Pictures of Silk-Production, a Song-dynasty imperial painting-theme depicting women rearing silkworms and weaving silk-textiles, was introduced to Japan and Korea in the fifteenth century. Numerous pictures from late Joseon and Edo periods can be traced back to as reproductions of models from the Ming and Qing dynasties. While this kind of pictorial reproduction along east Asia has been researched widely in regard to religious or literati themes, Pictures of Silk Production make a particularly interesting case study of transmission, because they focus on female figures of lower echelons laboring in a domestic sphere.
The paintings were originally technical and referred to issues of economic production, but as Francesca Bray discussed extensively in her "Technology and Gender" (1997), the discourse of technical production by women is also a discourse of social hierarchies and of patriarchal values.
Such Pictures were reproduced in various fashions in Edo-period Japan. Some of these pictures maintain the Chinese atmosphere, while others “Japanize” the original pictures and portray Japanese figures in local landscapes.
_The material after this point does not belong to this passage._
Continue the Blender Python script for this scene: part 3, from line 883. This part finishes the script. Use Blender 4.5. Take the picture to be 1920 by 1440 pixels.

Korean painters utilized the Chinese paintings in a similar fashion— while paintings produced for the Joseon court relied heavily on Chinese models, pictures in popular fashion tend to depict local women and men and are categorized today as “genre paintings.” While much scholarship exists on Pictures of Silk Production in each of the three nations, my talk aims not only at a comparative historical survey, but at a comparative assessment of “Japanization” and “Koreanization” of Chinese painting themes, and particularly of the later assessment of genre-paintings as an expression of the traditional past of the nation.